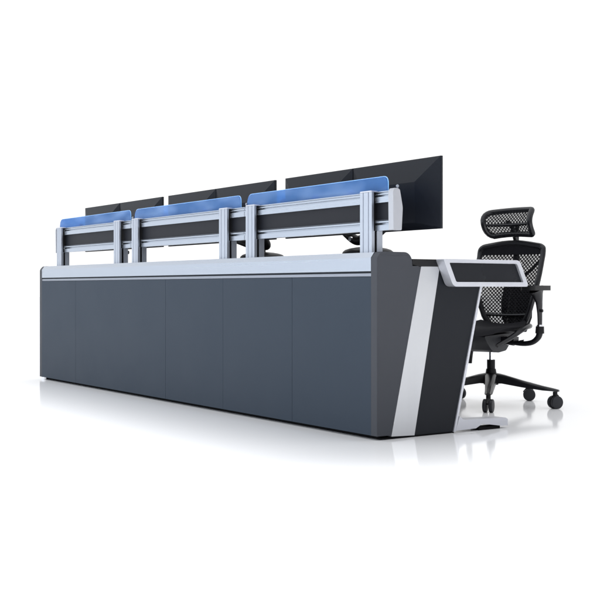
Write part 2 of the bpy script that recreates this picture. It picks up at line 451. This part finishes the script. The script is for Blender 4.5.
def back_y(x, z):        # surface of the backrest
    t = (z - .40) / .5
    return .182 + .075 * t - .030 * math.sin(max(0, min(1, t * 1.2)) * math.pi) - .42 * x * x
def inside(p, poly):
    c = False; n = len(poly); x, z = p
    for i in range(n):
        (x1, z1), (x2, z2) = poly[i], poly[i - 1]
        if (z1 > z) != (z2 > z) and x < (x2 - x1) * (z - z1) / (z2 - z1) + x1: c = not c
    return c
def web(poly, yf, dz=.0104, lam=.021, r=.0028, amp=.0034):
    bm = bmesh.new()
    zs = [p[1] for p in poly]; xs_ = [p[0] for p in poly]
    z = min(zs); k = 0
    while z < max(zs):
        run = []; x = min(xs_)
        while x <= max(xs_):
            zz = z + amp * math.sin(2 * math.pi * x / lam + k * math.pi)
            if inside((x, zz), poly): run.append((x, yf(x, zz), zz))
            else:
                if len(run) > 2: tube(bm, run, r, 4)
                run = []
            x += lam / 6
        if len(run) > 2: tube(bm, run, r, 4)
        # fine thread between the waves
        for q in (0, .5):
            run = []; x = min(xs_)
            while x <= max(xs_):
                if inside((x, z + q * dz), poly): run.append((x, yf(x, z + q * dz) + .001, z + q * dz))
                x += .02
            if len(run) > 2: tube(bm, run, .0008, 3)
        z += dz; k += 1
    return bm

def veil(poly, yf, step=.012):
    """thin fabric sheet filling the outline"""
    bm = bmesh.new(); V_ = {}
    x0 = min(p[0] for p in poly); x1 = max(p[0] for p in poly); z0 = min(p[1] for p in poly); z1 = max(p[1] for p in poly)
    def vv(i, j):
        if (i, j) not in V_:
            x = x0 + i * step; z = z0 + j * step; V_[i, j] = bm.verts.new((x, yf(x, z) + .003, z))
        return V_[i, j]
    for i in range(int((x1 - x0) / step) + 1):
        for j in range(int((z1 - z0) / step) + 1):
            if all(inside((x0 + a * step, z0 + b * step), poly) for a, b in ((i, j), (i + 1, j), (i + 1, j + 1), (i, j + 1))):
                bm.faces.new((vv(i, j), vv(i + 1, j), vv(i + 1, j + 1), vv(i, j + 1)))
    return bm

outb = rounded([(-.197, .868), (0, .900), (.199, .866), (.195, .66), (.135, .47), (.080, .405), (-.080, .405), (-.135, .47), (-.195, .66)],
               [.035, .10, .028, .09, .06, .03, .03, .06, .09], 5)
outb = dense(outb)
bm = bmesh.new()
tube(bm, [(x * .985, back_y(x, z), z - (.006 if z > .85 else 0)) for x, z in outb], [.015 + (.003 if z > .85 else 0) + (.003 if z < .5 else 0) for x, z in outb], 10, closed=True)
back = link('backrest', bm, 'cframe', ch, smooth=True)
# broad padded top band
bm = bmesh.new()
def strip_surf(bm, rows, yf, th):
    """rows: list of lists of (x,z); builds a thin closed slab following yf"""
    g = [[[bm.verts.new((x, yf(x, z) + s, z)) for x, z in row] for row in rows] for s in (-th, th)]
    nr, nc = len(rows), len(rows[0])
    for s in (0, 1):
        for i in range(nr - 1):
            for j in range(nc - 1):
                bm.faces.new((g[s][i][j], g[s][i][j + 1], g[s][i + 1][j + 1], g[s][i + 1][j]))
    for i in range(nr - 1):
        for j in (0, nc - 1):
            bm.faces.new((g[0][i][j], g[0][i + 1][j], g[1][i + 1][j], g[1][i][j]))
    for j in range(nc - 1):
        for i in (0, nr - 1):
            bm.faces.new((g[0][i][j], g[0][i][j + 1], g[1][i][j + 1], g[1][i][j]))
xsr = [-.184 + .368 * i / 16 for i in range(17)]
def ztop(x): return .886 - .027 * (abs(x) / .23) ** 1.5
strip_surf(bm, [[(x, ztop(x)) for x in xsr], [(x, ztop(x) - .03) for x in xsr], [(x, ztop(x) - .055 - .010 * math.cos(x * 14)) for x in xsr]], back_y, .007)
link('top_band', bm, 'fabric', back, smooth=True)
# curved lumbar bar near the bottom of the back
bm = bmesh.new(); tube(bm, [(x, back_y(x, .485) - .002, .485 + .25 * x * x) for x in [-.145 + .29 * i / 12 for i in range(13)]], .009, 8)
link('lumbar_bar', bm, 'cframe', back, smooth=True)
bm = web([(x * .97, z) for x, z in outb], back_y); link('mesh', bm, 'web', back)
link('weave', veil([(x * .99, z) for x, z in outb], back_y), 'weave', back, smooth=True)
# spine behind the back, with wide lumbar housing
bm = bmesh.new()
zz = [.40, .50, .60, .70, .80, .90, .97, 1.0]
off = [.06, .075, .09, .085, .06, .040, .040, .035]
tube(bm, [(0, back_y(0, z) + o, z) for z, o in zip(zz, off)], [.030, .030, .027, .022, .018, .015, .012, .012], 12)
sp = link('spine', bm, 'cframe', ch, smooth=True)
bm = bmesh.new()
strip_surf(bm, [[(x + .02, z) for x in [-w + 2 * w * i / 8 for i in range(9)]] for z, w in ((.655, .055), (.63, .078), (.56, .088), (.47, .085), (.415, .062), (.39, .05))],
           lambda x, z: back_y(x, z) + .085 + .5 * x * x, .016)
link('lumbar_pad', bm, 'fabric', sp, smooth=True)
# wing struts behind the upper back
for s in (-1, 1):
    bm = bmesh.new(); tube(bm, [(0, back_y(0, .70) + .045, .70), (s * .07, back_y(.07, .705) + .04, .705), (s * .13, back_y(.13, .735) + .02, .735), (s * .175, back_y(.175, .80) + .012, .79)], [.016, .010, .008, .007], 8)
    link('strut', bm, 'cframe', sp, smooth=True)

# headrest
def head_y(x, z):
    t = (z - .925) / .16
    return .222 - .042 * math.sin(math.pi * max(0, min(1, t))) + .012 * t - 1.0 * x * x
outh = rounded([(-.150, 1.062), (0, 1.078), (.152, 1.074), (.156, .920), (0, .934), (-.132, .912)], [.045, .10, .012, .014, .10, .055], 5)
outh = dense(outh, .012)
bm = bmesh.new()
tube(bm, [(x * .96, head_y(x, z), .992 + (z - .992) * .90) for x, z in outh], .016, 10, closed=True)
hr = link('headrest', bm, 'cframe', ch, smooth=True)
bm = bmesh.new(); tube(bm, [(x, head_y(x, .985) - .001, .985 + .15 * x * x) for x in [-.135 + .27 * i / 12 for i in range(13)]], .0085, 8)
link('headrest_bar', bm, 'cframe', hr, smooth=True)
bm = web([(x * .95, z) for x, z in outh], head_y, dz=.0096, lam=.019, r=.0026, amp=.0031); link('mesh', bm, 'web', hr)
link('weave', veil([(x * .98, z) for x, z in outh], head_y, .008), 'weave', hr, smooth=True)
bm = bmesh.new(); tube(bm, [(0, back_y(0, .90) + .036, .90), (0, .262, .95), (0, .245, .985), (0, head_y(0, .985) + .006, 1.0)], [.013, .013, .014, .012], 10)
link('headrest_stem', bm, 'cframe', hr, smooth=True)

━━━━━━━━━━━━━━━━

• WORK REQUIRED: Give the data above again in full and unchanged, skipping the pictures.

• WRITTEN RESPONSE:
Write part 2 of the bpy script that recreates this picture. It picks up at line 451. This part finishes the script. The script is for Blender 4.5.
def back_y(x, z):        # surface of the backrest
    t = (z - .40) / .5
    return .182 + .075 * t - .030 * math.sin(max(0, min(1, t * 1.2)) * math.pi) - .42 * x * x
def inside(p, poly):
    c = False; n = len(poly); x, z = p
    for i in range(n):
        (x1, z1), (x2, z2) = poly[i], poly[i - 1]
        if (z1 > z) != (z2 > z) and x < (x2 - x1) * (z - z1) / (z2 - z1) + x1: c = not c
    return c
def web(poly, yf, dz=.0104, lam=.021, r=.0028, amp=.0034):
    bm = bmesh.new()
    zs = [p[1] for p in poly]; xs_ = [p[0] for p in poly]
    z = min(zs); k = 0
    while z < max(zs):
        run = []; x = min(xs_)
        while x <= max(xs_):
            zz = z + amp * math.sin(2 * math.pi * x / lam + k * math.pi)
            if inside((x, zz), poly): run.append((x, yf(x, zz), zz))
            else:
                if len(run) > 2: tube(bm, run, r, 4)
                run = []
            x += lam / 6
        if len(run) > 2: tube(bm, run, r, 4)
        # fine thread between the waves
        for q in (0, .5):
            run = []; x = min(xs_)
            while x <= max(xs_):
                if inside((x, z + q * dz), poly): run.append((x, yf(x, z + q * dz) + .001, z + q * dz))
                x += .02
            if len(run) > 2: tube(bm, run, .0008, 3)
        z += dz; k += 1
    return bm

def veil(poly, yf, step=.012):
    """thin fabric sheet filling the outline"""
    bm = bmesh.new(); V_ = {}
    x0 = min(p[0] for p in poly); x1 = max(p[0] for p in poly); z0 = min(p[1] for p in poly); z1 = max(p[1] for p in poly)
    def vv(i, j):
        if (i, j) not in V_:
            x = x0 + i * step; z = z0 + j * step; V_[i, j] = bm.verts.new((x, yf(x, z) + .003, z))
        return V_[i, j]
    for i in range(int((x1 - x0) / step) + 1):
        for j in range(int((z1 - z0) / step) + 1):
            if all(inside((x0 + a * step, z0 + b * step), poly) for a, b in ((i, j), (i + 1, j), (i + 1, j + 1), (i, j + 1))):
                bm.faces.new((vv(i, j), vv(i + 1, j), vv(i + 1, j + 1), vv(i, j + 1)))
    return bm

outb = rounded([(-.197, .868), (0, .900), (.199, .866), (.195, .66), (.135, .47), (.080, .405), (-.080, .405), (-.135, .47), (-.195, .66)],
               [.035, .10, .028, .09, .06, .03, .03, .06, .09], 5)
outb = dense(outb)
bm = bmesh.new()
tube(bm, [(x * .985, back_y(x, z), z - (.006 if z > .85 else 0)) for x, z in outb], [.015 + (.003 if z > .85 else 0) + (.003 if z < .5 else 0) for x, z in outb], 10, closed=True)
back = link('backrest', bm, 'cframe', ch, smooth=True)
# broad padded top band
bm = bmesh.new()
def strip_surf(bm, rows, yf, th):
    """rows: list of lists of (x,z); builds a thin closed slab following yf"""
    g = [[[bm.verts.new((x, yf(x, z) + s, z)) for x, z in row] for row in rows] for s in (-th, th)]
    nr, nc = len(rows), len(rows[0])
    for s in (0, 1):
        for i in range(nr - 1):
            for j in range(nc - 1):
                bm.faces.new((g[s][i][j], g[s][i][j + 1], g[s][i + 1][j + 1], g[s][i + 1][j]))
    for i in range(nr - 1):
        for j in (0, nc - 1):
            bm.faces.new((g[0][i][j], g[0][i + 1][j], g[1][i + 1][j], g[1][i][j]))
    for j in range(nc - 1):
        for i in (0, nr - 1):
            bm.faces.new((g[0][i][j], g[0][i][j + 1], g[1][i][j + 1], g[1][i][j]))
xsr = [-.184 + .368 * i / 16 for i in range(17)]
def ztop(x): return .886 - .027 * (abs(x) / .23) ** 1.5
strip_surf(bm, [[(x, ztop(x)) for x in xsr], [(x, ztop(x) - .03) for x in xsr], [(x, ztop(x) - .055 - .010 * math.cos(x * 14)) for x in xsr]], back_y, .007)
link('top_band', bm, 'fabric', back, smooth=True)
# curved lumbar bar near the bottom of the back
bm = bmesh.new(); tube(bm, [(x, back_y(x, .485) - .002, .485 + .25 * x * x) for x in [-.145 + .29 * i / 12 for i in range(13)]], .009, 8)
link('lumbar_bar', bm, 'cframe', back, smooth=True)
bm = web([(x * .97, z) for x, z in outb], back_y); link('mesh', bm, 'web', back)
link('weave', veil([(x * .99, z) for x, z in outb], back_y), 'weave', back, smooth=True)
# spine behind the back, with wide lumbar housing
bm = bmesh.new()
zz = [.40, .50, .60, .70, .80, .90, .97, 1.0]
off = [.06, .075, .09, .085, .06, .040, .040, .035]
tube(bm, [(0, back_y(0, z) + o, z) for z, o in zip(zz, off)], [.030, .030, .027, .022, .018, .015, .012, .012], 12)
sp = link('spine', bm, 'cframe', ch, smooth=True)
bm = bmesh.new()
strip_surf(bm, [[(x + .02, z) for x in [-w + 2 * w * i / 8 for i in range(9)]] for z, w in ((.655, .055), (.63, .078), (.56, .088), (.47, .085), (.415, .062), (.39, .05))],
           lambda x, z: back_y(x, z) + .085 + .5 * x * x, .016)
link('lumbar_pad', bm, 'fabric', sp, smooth=True)
# wing struts behind the upper back
for s in (-1, 1):
    bm = bmesh.new(); tube(bm, [(0, back_y(0, .70) + .045, .70), (s * .07, back_y(.07, .705) + .04, .705), (s * .13, back_y(.13, .735) + .02, .735), (s * .175, back_y(.175, .80) + .012, .79)], [.016, .010, .008, .007], 8)
    link('strut', bm, 'cframe', sp, smooth=True)

# headrest
def head_y(x, z):
    t = (z - .925) / .16
    return .222 - .042 * math.sin(math.pi * max(0, min(1, t))) + .012 * t - 1.0 * x * x
outh = rounded([(-.150, 1.062), (0, 1.078), (.152, 1.074), (.156, .920), (0, .934), (-.132, .912)], [.045, .10, .012, .014, .10, .055], 5)
outh = dense(outh, .012)
bm = bmesh.new()
tube(bm, [(x * .96, head_y(x, z), .992 + (z - .992) * .90) for x, z in outh], .016, 10, closed=True)
hr = link('headrest', bm, 'cframe', ch, smooth=True)
bm = bmesh.new(); tube(bm, [(x, head_y(x, .985) - .001, .985 + .15 * x * x) for x in [-.135 + .27 * i / 12 for i in range(13)]], .0085, 8)
link('headrest_bar', bm, 'cframe', hr, smooth=True)
bm = web([(x * .95, z) for x, z in outh], head_y, dz=.0096, lam=.019, r=.0026, amp=.0031); link('mesh', bm, 'web', hr)
link('weave', veil([(x * .98, z) for x, z in outh], head_y, .008), 'weave', hr, smooth=True)
bm = bmesh.new(); tube(bm, [(0, back_y(0, .90) + .036, .90), (0, .262, .95), (0, .245, .985), (0, head_y(0, .985) + .006, 1.0)], [.013, .013, .014, .012], 10)
link('headrest_stem', bm, 'cframe', hr, smooth=True)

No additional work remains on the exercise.